GIVEN MATERIAL
....
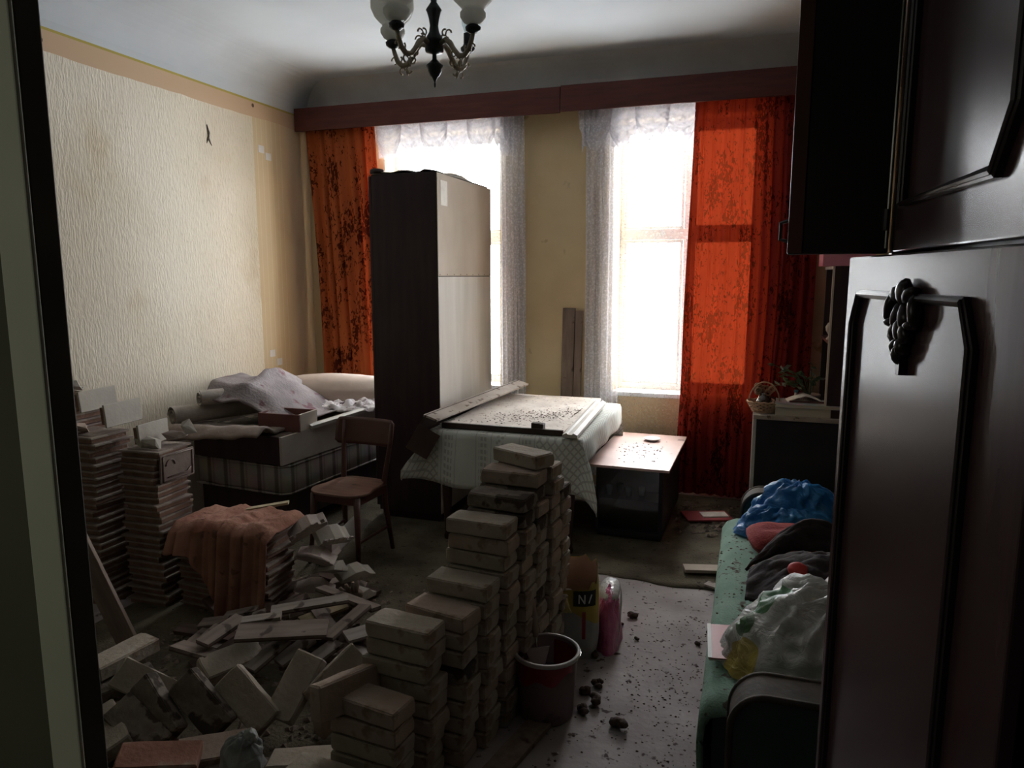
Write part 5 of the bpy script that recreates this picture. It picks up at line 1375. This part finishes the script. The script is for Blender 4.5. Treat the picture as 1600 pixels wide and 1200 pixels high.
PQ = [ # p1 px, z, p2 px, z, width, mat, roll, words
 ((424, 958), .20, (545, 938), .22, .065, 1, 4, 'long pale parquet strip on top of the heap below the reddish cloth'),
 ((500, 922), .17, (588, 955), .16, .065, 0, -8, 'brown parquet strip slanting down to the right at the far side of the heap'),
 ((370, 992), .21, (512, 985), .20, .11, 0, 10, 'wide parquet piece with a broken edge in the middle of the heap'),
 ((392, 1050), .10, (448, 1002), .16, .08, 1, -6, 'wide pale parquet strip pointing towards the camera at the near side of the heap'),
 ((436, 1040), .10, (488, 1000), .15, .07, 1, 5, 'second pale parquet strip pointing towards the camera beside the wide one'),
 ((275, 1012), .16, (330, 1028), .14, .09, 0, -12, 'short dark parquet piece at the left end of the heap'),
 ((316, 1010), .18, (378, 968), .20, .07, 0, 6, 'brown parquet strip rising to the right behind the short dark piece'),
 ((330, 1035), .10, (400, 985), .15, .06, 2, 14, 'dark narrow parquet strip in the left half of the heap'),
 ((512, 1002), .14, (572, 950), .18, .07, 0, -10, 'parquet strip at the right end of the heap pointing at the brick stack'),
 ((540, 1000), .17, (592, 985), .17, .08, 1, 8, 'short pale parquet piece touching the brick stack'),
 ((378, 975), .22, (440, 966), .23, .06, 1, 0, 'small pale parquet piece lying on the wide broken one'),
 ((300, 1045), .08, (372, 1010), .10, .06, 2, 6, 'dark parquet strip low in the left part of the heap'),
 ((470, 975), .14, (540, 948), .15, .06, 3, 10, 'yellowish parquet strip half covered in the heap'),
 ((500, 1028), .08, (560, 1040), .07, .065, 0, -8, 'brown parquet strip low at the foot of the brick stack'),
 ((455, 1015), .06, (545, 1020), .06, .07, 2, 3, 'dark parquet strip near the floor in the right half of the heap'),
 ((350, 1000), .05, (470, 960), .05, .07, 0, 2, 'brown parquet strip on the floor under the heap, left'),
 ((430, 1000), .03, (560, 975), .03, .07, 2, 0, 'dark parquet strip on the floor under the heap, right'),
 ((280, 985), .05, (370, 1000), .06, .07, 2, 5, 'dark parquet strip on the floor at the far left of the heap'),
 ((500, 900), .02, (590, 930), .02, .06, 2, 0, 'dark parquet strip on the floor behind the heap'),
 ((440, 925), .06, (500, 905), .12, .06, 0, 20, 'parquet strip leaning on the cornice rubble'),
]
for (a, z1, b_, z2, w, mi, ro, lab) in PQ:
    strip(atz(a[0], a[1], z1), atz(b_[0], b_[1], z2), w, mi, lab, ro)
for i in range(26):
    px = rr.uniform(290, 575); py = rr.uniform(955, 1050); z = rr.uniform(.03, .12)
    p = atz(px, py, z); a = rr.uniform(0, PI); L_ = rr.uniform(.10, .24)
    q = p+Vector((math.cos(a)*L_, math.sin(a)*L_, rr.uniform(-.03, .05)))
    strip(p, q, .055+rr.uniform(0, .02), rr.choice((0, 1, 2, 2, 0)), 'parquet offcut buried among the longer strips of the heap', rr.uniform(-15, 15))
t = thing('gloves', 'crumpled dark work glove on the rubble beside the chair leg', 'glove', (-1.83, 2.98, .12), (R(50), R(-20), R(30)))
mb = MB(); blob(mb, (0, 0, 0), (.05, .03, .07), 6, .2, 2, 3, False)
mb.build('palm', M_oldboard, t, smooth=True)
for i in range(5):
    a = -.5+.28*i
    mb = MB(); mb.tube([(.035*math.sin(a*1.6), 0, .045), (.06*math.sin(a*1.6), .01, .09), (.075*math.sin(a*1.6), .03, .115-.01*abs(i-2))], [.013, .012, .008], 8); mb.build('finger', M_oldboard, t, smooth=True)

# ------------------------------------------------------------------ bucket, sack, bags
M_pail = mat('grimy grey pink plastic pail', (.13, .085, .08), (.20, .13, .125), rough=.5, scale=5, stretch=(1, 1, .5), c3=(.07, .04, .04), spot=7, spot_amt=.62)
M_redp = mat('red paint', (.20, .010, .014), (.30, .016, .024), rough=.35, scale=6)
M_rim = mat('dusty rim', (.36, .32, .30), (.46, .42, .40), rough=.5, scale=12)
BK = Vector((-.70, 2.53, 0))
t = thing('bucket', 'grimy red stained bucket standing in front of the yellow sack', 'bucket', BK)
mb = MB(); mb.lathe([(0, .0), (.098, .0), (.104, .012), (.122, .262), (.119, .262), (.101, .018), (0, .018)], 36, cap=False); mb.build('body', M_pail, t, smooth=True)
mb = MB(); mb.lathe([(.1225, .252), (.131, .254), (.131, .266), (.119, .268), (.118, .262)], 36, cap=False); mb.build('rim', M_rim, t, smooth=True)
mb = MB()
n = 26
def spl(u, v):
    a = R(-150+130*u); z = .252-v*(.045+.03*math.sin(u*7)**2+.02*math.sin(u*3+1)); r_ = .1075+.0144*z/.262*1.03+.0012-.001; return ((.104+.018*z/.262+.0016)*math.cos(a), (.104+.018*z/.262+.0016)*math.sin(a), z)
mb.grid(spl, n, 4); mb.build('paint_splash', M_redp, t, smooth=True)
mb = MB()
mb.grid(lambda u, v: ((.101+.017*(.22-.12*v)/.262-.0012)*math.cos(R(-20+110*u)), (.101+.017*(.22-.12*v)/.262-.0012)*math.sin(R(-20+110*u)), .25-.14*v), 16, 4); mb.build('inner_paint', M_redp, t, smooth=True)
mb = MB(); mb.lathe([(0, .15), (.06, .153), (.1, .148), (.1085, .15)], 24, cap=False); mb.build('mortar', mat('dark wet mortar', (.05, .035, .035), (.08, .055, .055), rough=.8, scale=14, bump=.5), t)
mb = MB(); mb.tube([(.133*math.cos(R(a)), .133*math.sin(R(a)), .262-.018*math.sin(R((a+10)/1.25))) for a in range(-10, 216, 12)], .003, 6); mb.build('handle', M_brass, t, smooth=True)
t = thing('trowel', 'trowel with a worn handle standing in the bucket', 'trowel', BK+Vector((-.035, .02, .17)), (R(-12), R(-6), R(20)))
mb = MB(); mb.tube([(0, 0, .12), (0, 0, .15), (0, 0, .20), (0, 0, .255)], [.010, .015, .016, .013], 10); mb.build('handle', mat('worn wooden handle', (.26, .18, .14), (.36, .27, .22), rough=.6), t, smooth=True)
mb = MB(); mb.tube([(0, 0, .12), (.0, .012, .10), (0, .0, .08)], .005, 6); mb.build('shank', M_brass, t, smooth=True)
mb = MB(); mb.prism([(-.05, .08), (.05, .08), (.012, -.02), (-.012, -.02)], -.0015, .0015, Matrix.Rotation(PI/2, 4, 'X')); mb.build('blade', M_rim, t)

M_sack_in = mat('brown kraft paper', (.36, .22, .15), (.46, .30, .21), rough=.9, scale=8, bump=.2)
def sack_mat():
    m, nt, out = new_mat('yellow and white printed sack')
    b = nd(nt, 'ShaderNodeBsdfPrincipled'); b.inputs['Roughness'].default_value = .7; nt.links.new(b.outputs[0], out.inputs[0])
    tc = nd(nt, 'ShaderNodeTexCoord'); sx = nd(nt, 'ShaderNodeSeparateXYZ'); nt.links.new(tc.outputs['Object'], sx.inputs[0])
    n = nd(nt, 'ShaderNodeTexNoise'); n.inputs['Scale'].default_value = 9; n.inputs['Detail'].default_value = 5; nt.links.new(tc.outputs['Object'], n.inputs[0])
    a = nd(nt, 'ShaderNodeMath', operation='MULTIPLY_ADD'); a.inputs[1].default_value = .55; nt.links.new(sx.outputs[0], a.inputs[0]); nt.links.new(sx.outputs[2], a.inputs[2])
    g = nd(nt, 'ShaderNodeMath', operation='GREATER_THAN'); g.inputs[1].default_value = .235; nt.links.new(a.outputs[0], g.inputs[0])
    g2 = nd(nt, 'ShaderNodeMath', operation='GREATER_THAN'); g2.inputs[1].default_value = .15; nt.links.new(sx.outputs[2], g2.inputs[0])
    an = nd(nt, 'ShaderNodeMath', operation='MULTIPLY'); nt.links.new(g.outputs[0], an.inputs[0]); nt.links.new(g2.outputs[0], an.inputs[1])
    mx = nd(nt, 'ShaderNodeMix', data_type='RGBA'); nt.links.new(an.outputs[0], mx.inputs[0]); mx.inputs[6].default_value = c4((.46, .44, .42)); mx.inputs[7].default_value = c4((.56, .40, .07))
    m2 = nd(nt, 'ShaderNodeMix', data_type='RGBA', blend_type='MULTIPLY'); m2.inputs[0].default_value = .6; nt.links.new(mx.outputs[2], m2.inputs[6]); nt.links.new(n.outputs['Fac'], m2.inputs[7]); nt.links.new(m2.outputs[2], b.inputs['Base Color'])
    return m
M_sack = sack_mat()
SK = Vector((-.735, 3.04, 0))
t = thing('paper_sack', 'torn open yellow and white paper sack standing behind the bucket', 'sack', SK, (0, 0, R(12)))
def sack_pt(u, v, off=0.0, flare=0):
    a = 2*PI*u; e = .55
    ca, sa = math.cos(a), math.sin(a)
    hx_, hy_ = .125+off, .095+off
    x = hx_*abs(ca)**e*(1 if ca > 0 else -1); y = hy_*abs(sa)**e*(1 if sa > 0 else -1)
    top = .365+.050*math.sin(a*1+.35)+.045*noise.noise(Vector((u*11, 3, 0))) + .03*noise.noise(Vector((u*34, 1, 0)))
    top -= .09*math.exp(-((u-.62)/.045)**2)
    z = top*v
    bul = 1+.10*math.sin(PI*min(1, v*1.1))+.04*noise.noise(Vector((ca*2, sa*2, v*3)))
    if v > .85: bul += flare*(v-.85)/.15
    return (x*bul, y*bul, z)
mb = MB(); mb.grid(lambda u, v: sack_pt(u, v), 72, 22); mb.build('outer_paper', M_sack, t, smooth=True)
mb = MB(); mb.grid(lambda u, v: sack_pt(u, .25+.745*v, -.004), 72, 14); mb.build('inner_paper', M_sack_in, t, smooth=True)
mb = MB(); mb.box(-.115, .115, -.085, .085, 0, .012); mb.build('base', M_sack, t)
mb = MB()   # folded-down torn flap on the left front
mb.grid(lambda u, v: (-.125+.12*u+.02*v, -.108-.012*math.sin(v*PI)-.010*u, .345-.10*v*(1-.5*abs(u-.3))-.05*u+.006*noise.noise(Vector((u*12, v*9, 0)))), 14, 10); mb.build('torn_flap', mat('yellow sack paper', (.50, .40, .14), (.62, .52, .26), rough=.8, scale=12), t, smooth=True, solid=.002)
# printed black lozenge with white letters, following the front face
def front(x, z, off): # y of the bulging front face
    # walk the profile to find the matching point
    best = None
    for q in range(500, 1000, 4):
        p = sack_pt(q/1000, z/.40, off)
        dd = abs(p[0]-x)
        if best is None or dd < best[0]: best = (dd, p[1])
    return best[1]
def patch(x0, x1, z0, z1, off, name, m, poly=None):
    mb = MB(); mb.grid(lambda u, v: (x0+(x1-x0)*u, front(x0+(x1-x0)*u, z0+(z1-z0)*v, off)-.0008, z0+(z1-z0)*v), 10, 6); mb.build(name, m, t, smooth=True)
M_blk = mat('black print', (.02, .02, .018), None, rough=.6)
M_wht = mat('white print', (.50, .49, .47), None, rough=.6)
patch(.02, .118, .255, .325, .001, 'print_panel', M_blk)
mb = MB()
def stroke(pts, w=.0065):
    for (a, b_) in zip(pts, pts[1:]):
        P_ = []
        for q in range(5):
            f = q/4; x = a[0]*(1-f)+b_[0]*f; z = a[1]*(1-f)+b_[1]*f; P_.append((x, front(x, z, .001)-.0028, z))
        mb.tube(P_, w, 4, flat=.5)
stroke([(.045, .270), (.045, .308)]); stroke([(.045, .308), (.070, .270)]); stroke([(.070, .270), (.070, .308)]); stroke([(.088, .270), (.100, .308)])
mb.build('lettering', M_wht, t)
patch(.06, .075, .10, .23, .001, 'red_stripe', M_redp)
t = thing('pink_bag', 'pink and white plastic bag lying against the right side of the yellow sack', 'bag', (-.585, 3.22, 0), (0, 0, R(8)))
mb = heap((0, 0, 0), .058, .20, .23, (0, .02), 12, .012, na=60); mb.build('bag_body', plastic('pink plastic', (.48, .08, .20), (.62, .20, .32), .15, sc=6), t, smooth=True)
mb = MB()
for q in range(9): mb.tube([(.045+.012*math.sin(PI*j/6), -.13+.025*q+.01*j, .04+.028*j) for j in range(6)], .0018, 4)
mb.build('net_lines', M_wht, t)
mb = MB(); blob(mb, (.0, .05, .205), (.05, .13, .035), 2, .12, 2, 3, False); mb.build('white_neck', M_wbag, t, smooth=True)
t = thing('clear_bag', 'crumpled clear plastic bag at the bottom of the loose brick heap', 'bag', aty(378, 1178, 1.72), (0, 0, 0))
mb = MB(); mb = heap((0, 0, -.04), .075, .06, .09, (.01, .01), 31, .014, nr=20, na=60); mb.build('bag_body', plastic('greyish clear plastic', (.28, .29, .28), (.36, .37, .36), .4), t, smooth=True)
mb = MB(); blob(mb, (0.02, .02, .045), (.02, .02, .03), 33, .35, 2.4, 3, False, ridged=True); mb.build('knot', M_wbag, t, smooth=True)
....
TASK TO CARRY OUT
Go through the material and copy out every line with "part" in it.

SOLUTION TO THE PROBLEM
Write part 5 of the bpy script that recreates this picture. It picks up at line 1375. This part finishes the script. The script is for Blender 4.5. Treat the picture as 1600 pixels wide and 1200 pixels high.
 ((300, 1045), .08, (372, 1010), .10, .06, 2, 6, 'dark parquet strip low in the left part of the heap'),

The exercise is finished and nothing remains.